— START Supplied material —
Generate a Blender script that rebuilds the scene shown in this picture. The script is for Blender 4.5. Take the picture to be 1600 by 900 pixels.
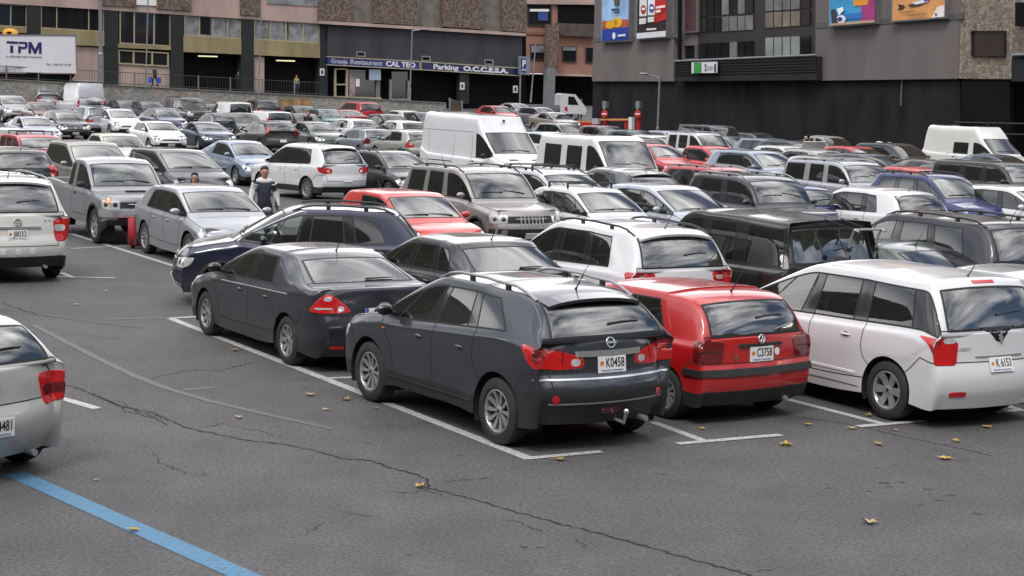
import bpy, bmesh, math, random
from mathutils import Vector, Matrix
from mathutils.bvhtree import BVHTree
import numpy as np
random.seed(7)
for o in list(bpy.data.objects): bpy.data.objects.remove(o)
SC = bpy.context.scene
COL = SC.collection
R_ = math.radians
# ------------------------------------------------------------------ camera
F_PX, PITCH, CAM_H, ROLL, CU, CV = 2688.5, 0.11685, 3.603, 0.02866, 800.0, 448.0
CF = Vector((0, math.cos(PITCH), -math.sin(PITCH)))
_r = Vector((1, 0, 0)); _u = _r.cross(CF)
CR = _r*math.cos(ROLL) + _u*math.sin(ROLL)
CUP = _u*math.cos(ROLL) - _r*math.sin(ROLL)
CP = Vector((0, 0, CAM_H))
cd = bpy.data.cameras.new('camera'); cam = bpy.data.objects.new('camera', cd); COL.objects.link(cam)
cam.matrix_world = Matrix(((CR.x, CUP.x, -CF.x, 0), (CR.y, CUP.y, -CF.y, 0), (CR.z, CUP.z, -CF.z, CAM_H), (0, 0, 0, 1)))
cd.sensor_width = 36; cd.lens = F_PX/1600*36; cd.clip_start = .1; cd.clip_end = 3000
SC.camera = cam
# ------------------------------------------------------------------ sky, sun, exposure
SUN_EL, SUN_AZ = 52, 200      # degrees; azimuth measured from +Y clockwise
w = bpy.data.worlds.new('World'); SC.world = w; w.use_nodes = True
nt = w.node_tree; nt.nodes.clear()
N = nt.nodes.new
out = N('ShaderNodeOutputWorld'); bg = N('ShaderNodeBackground'); sky = N('ShaderNodeTexSky')
sky.sky_type = 'NISHITA'; sky.sun_disc = False; sky.sun_elevation = R_(SUN_EL); sky.sun_rotation = R_(SUN_AZ)
sky.air_density = 1.0; sky.dust_density = 2.0
tc = N('ShaderNodeTexCoord'); mp = N('ShaderNodeMapping'); mp.inputs['Scale'].default_value = (1, 1, 2.4)
n1 = N('ShaderNodeTexNoise'); n1.inputs['Scale'].default_value = 1.7; n1.inputs['Detail'].default_value = 7; n1.inputs['Roughness'].default_value = .5
n1.inputs['Distortion'].default_value = .35
cr = N('ShaderNodeValToRGB'); cr.color_ramp.elements[0].position = .36; cr.color_ramp.elements[1].position = .56
n2 = N('ShaderNodeTexNoise'); n2.inputs['Scale'].default_value = 2.2; n2.inputs['Detail'].default_value = 6; n2.inputs['Roughness'].default_value = .5
cc = N('ShaderNodeValToRGB'); cc.color_ramp.elements[0].position = .33; cc.color_ramp.elements[1].position = .68
cc.color_ramp.elements[0].color = (3.0, 3.2, 3.6, 1); cc.color_ramp.elements[1].color = (25, 24.4, 24.2, 1)
mx = N('ShaderNodeMix'); mx.data_type = 'RGBA'
lk = nt.links.new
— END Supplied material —
__Aim__
Leave out the pictures and copy the rest of the material above exactly.

__Written reply__
Generate a Blender script that rebuilds the scene shown in this picture. The script is for Blender 4.5. Take the picture to be 1600 by 900 pixels.
import bpy, bmesh, math, random
from mathutils import Vector, Matrix
from mathutils.bvhtree import BVHTree
import numpy as np
random.seed(7)
for o in list(bpy.data.objects): bpy.data.objects.remove(o)
SC = bpy.context.scene
COL = SC.collection
R_ = math.radians
# ------------------------------------------------------------------ camera
F_PX, PITCH, CAM_H, ROLL, CU, CV = 2688.5, 0.11685, 3.603, 0.02866, 800.0, 448.0
CF = Vector((0, math.cos(PITCH), -math.sin(PITCH)))
_r = Vector((1, 0, 0)); _u = _r.cross(CF)
CR = _r*math.cos(ROLL) + _u*math.sin(ROLL)
CUP = _u*math.cos(ROLL) - _r*math.sin(ROLL)
CP = Vector((0, 0, CAM_H))
cd = bpy.data.cameras.new('camera'); cam = bpy.data.objects.new('camera', cd); COL.objects.link(cam)
cam.matrix_world = Matrix(((CR.x, CUP.x, -CF.x, 0), (CR.y, CUP.y, -CF.y, 0), (CR.z, CUP.z, -CF.z, CAM_H), (0, 0, 0, 1)))
cd.sensor_width = 36; cd.lens = F_PX/1600*36; cd.clip_start = .1; cd.clip_end = 3000
SC.camera = cam
# ------------------------------------------------------------------ sky, sun, exposure
SUN_EL, SUN_AZ = 52, 200      # degrees; azimuth measured from +Y clockwise
w = bpy.data.worlds.new('World'); SC.world = w; w.use_nodes = True
nt = w.node_tree; nt.nodes.clear()
N = nt.nodes.new
out = N('ShaderNodeOutputWorld'); bg = N('ShaderNodeBackground'); sky = N('ShaderNodeTexSky')
sky.sky_type = 'NISHITA'; sky.sun_disc = False; sky.sun_elevation = R_(SUN_EL); sky.sun_rotation = R_(SUN_AZ)
sky.air_density = 1.0; sky.dust_density = 2.0
tc = N('ShaderNodeTexCoord'); mp = N('ShaderNodeMapping'); mp.inputs['Scale'].default_value = (1, 1, 2.4)
n1 = N('ShaderNodeTexNoise'); n1.inputs['Scale'].default_value = 1.7; n1.inputs['Detail'].default_value = 7; n1.inputs['Roughness'].default_value = .5
n1.inputs['Distortion'].default_value = .35
cr = N('ShaderNodeValToRGB'); cr.color_ramp.elements[0].position = .36; cr.color_ramp.elements[1].position = .56
n2 = N('ShaderNodeTexNoise'); n2.inputs['Scale'].default_value = 2.2; n2.inputs['Detail'].default_value = 6; n2.inputs['Roughness'].default_value = .5
cc = N('ShaderNodeValToRGB'); cc.color_ramp.elements[0].position = .33; cc.color_ramp.elements[1].position = .68
cc.color_ramp.elements[0].color = (3.0, 3.2, 3.6, 1); cc.color_ramp.elements[1].color = (25, 24.4, 24.2, 1)
mx = N('ShaderNodeMix'); mx.data_type = 'RGBA'
lk = nt.links.new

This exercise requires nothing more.